Thursday, February 08, 2007

Another Reason It Might Be Pragmatism

I wrote earlier about my skepticism regarding Mr. Steve Smith's thesis that law professionals practice law in a certain way because they're carrying around relics of theistic system of legal metaphysics. Last night I saw one of the trailers USA is currently running for Psyche, the one where what's-his-face is citing "unfair surprisery", which got me thinking about lay law practice. Could the complicated practice of law be a result of legal professionals artificially raising the bar for legal practice.

Think about it: if the practice of a particular profession is complicated it tends to reduce the number of people who go into that profession. Those who are able to master the minutia of the profession are generally more successful relative to their less masterful peers. This is certainly true in my field, IT, where your paycheck is generally proportional to you depth and breadth of experience. What if the practice of law no longer involved the mastery of precedent and legal minutia? What effect would that have?

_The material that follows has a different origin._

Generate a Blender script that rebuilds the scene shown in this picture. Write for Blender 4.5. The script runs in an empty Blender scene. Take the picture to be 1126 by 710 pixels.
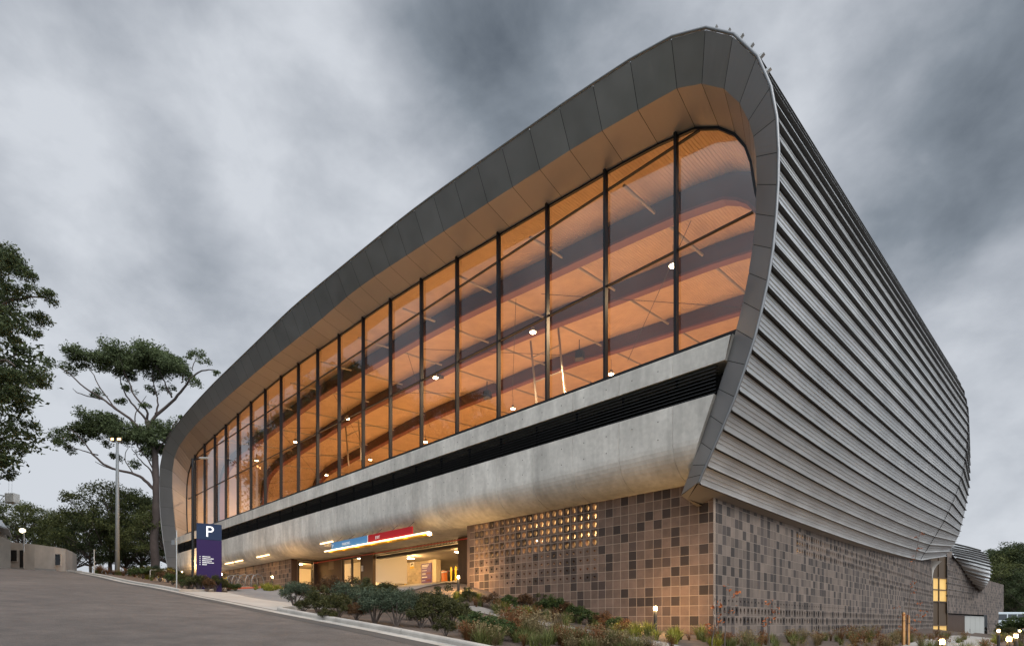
import bpy, math, random
import numpy as np
from mathutils import Vector, Matrix
R = math.radians
rnd = random.Random(7)
SC = bpy.context.scene
COL = SC.collection

# ---------------------------------------------------------------- camera, sky, sun, exposure
F, CX0, HZ, WPX = 608.0, 563.0, 684.0, 1126.0
cam_d = bpy.data.cameras.new("camera")
cam = bpy.data.objects.new("camera", cam_d); COL.objects.link(cam)
cam.location = (0, 0, 0); cam.rotation_euler = (R(90), 0, 0)
cam_d.sensor_width = 36.0; cam_d.lens = 36.0 * F / WPX
cam_d.shift_y = (HZ - 355.0) / WPX
cam_d.clip_start = 0.1; cam_d.clip_end = 6000
SC.camera = cam
SC.render.resolution_x = 1024; SC.render.resolution_y = 645
SC.view_settings.view_transform = 'Standard'; SC.view_settings.look = 'None'
SC.view_settings.gamma = 1.0; SC.view_settings.exposure = 0.0
SC.view_settings.use_curve_mapping = False
SC.cycles.max_bounces = 8; SC.cycles.transparent_max_bounces = 16
SC.cycles.caustics_reflective = False; SC.cycles.caustics_refractive = False
SC.cycles.sample_clamp_indirect = 6.0
SC.cycles.use_denoising = True

SUN_EL, SUN_AZ = 44.0, 156.0     # compass style: 0 = +Y, clockwise; the glow behind the camera's right shoulder
world = bpy.data.worlds.new("World"); SC.world = world; world.use_nodes = True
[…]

Well, it would almost certainly open the field to more practitioners. If a case could be won through rhetoric, logic, and reference to general principles it would all-of-a-sudden be possible for a much larger set of individuals to argue successfully in court. Presumably this would reduce the demand for lawyers, perhaps most especially among the well-educated (and affluent), which would reduce the fees that lawyers could command.

It makes sense; the reason that legal professionals make bankety-bank is because the practice of law is complicated. But who controls the form that practice takes? Those same legal professionals. This represents a conflict of interest, but what makes this conflict especially pernicious is that the legal profession is largely unconstrained by external realities. Unlike an architect or a doctor, whose professions are moored to reality by to objects of their practice (buildings and people, respectively), the objects of the legal profession are other legal creations such as statues, precedents, etc.

The above has a lot of explanatory power, more so even than I originally thought when I started this post. I'm really surprised that Mr. Smith didn't even broach the issue. Again, this doesn't necessarily indicate that legal folk are unethical; they could all be doing this unconsciously or from a desire to maintain "professionalism" within the discipline. Still, it seems more plausible than theories about ontological baggage.